Traffic: In the rural south, a 30-minute trip takes 30 minutes. In Toronto, you should allow two hours. Unless there's construction which might turn it into three hours. Or five. Bring something to read.

Parking: During two weeks in the south, we spent a grand total of $1.50 on parking. On our first day back , we spent $14, and considered ourselves lucky – at least we found a spot.

Midnight auto supply: Toronto is home to one of the world's great urban cultures. We like that. Unfortunately, this culture seems to include a disproportionate number of thieves and vandals. The badges on our Honda, which are apparently prized by some gang that I'd never heard of before, were stolen while were away. Although I may have lost count, I believe this is the fourth time. We've decided that the car looks cooler without badges.

Road cuts: The repaving of a street is followed immediately by the arrival of construction crews that cut the new pavement to repair something – it could be a gas pipe, a water main, an electrical vault … the list of tasks is apparently endless. It would make sense to do these things before the road is repaved. Instead, the new pavement is patched, re-patched, then patched again. A couple of years later, they tear it all out and repave. And a few days later, a crew arrives with a concrete saw to start cutting. For Toronto road contractors, this is the Great Circle of Life.

Skill levels: There are several million people in the GTA. Their driving skills vary considerably. Although this is true of other jurisdictions as well, it has a bigger impact in a place where you're packed in like sardines, and the roads are being cut apart every day for repairs.

Potholes: Toronto can't help that it's situated in a climatological region noted for multiple thaw and freeze cycles that create the perfect conditions for potholes. But this won't make you feel better when you rip the wheel off your new sports car.

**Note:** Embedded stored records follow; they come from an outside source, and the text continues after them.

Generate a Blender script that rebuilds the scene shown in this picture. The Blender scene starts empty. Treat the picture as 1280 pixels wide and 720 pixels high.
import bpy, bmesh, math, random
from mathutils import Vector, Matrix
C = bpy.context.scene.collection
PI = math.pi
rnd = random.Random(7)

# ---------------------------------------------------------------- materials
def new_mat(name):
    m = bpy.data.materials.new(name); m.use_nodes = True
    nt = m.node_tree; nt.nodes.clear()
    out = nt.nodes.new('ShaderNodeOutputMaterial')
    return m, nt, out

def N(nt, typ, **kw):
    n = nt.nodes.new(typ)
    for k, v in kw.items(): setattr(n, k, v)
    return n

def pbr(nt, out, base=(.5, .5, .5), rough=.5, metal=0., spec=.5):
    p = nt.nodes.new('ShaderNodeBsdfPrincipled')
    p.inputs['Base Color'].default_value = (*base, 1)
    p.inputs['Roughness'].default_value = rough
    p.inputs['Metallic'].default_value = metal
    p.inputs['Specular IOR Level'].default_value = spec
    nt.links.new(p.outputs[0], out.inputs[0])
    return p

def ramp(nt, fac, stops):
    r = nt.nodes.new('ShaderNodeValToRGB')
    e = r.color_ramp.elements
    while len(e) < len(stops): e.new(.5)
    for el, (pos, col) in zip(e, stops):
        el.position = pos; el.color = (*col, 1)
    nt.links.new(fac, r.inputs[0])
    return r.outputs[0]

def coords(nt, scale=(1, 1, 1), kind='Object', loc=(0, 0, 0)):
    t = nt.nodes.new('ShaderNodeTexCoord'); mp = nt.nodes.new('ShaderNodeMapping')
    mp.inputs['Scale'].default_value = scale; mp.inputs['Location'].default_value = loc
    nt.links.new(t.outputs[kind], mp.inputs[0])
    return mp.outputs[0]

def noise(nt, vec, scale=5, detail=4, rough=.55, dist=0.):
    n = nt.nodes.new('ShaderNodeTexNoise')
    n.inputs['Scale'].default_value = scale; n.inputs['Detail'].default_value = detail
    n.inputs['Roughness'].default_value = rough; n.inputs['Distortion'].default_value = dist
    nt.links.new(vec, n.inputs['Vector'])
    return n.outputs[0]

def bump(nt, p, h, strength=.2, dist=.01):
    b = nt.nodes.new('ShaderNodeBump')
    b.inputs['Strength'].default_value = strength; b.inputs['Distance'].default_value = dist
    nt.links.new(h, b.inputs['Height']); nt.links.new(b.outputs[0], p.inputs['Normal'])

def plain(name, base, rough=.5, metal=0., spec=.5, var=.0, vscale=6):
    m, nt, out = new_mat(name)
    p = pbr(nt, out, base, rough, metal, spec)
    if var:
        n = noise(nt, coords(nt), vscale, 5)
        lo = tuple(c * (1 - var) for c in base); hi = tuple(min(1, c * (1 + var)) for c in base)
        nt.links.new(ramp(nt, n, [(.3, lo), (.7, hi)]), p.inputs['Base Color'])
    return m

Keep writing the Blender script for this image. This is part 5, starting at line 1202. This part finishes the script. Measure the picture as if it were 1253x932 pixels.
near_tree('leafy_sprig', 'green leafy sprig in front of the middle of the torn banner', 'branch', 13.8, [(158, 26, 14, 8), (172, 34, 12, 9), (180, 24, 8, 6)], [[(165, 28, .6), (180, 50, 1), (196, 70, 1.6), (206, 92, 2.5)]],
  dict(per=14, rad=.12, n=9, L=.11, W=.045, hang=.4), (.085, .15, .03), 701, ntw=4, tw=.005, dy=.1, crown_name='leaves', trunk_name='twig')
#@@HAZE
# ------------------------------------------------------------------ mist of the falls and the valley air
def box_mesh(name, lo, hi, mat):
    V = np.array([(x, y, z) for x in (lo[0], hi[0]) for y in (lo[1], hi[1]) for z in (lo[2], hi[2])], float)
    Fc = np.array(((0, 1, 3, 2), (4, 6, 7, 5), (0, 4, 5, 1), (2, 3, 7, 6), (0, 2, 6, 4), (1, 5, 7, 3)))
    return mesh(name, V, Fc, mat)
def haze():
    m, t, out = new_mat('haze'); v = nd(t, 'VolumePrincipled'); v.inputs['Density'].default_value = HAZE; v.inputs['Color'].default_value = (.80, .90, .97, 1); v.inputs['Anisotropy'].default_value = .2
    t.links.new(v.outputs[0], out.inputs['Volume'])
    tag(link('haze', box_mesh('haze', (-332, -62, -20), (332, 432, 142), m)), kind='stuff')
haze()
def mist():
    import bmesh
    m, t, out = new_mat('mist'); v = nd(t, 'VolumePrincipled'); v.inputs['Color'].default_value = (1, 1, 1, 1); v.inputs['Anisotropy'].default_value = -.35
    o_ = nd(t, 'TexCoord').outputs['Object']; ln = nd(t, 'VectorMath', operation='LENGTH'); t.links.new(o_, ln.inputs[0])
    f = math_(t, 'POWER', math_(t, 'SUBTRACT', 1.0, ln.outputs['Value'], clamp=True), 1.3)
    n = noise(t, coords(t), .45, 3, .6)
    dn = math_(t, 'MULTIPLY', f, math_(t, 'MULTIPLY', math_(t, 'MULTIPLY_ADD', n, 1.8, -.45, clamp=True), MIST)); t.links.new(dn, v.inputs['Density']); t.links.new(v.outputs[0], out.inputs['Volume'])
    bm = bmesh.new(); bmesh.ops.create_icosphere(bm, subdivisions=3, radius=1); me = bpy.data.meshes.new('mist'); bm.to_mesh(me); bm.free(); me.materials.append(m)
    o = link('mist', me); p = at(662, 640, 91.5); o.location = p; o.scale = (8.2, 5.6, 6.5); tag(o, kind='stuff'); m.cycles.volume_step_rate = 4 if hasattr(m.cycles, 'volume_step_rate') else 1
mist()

Grid layout: If you love to drive, there's nothing better than curving roads that let you explore your car's handling. Arcing through a constant-radius curve and feeling the grip of your tires through the steering wheel makes you feel alive. Unfortunately, Toronto's roads were designed by a traffic bureaucrat whose tools were limited to a lead pencil, a straightedge ruler and a 90-degree angle. There are about half a dozen curves in the entire city. But don't get too excited – they're under construction.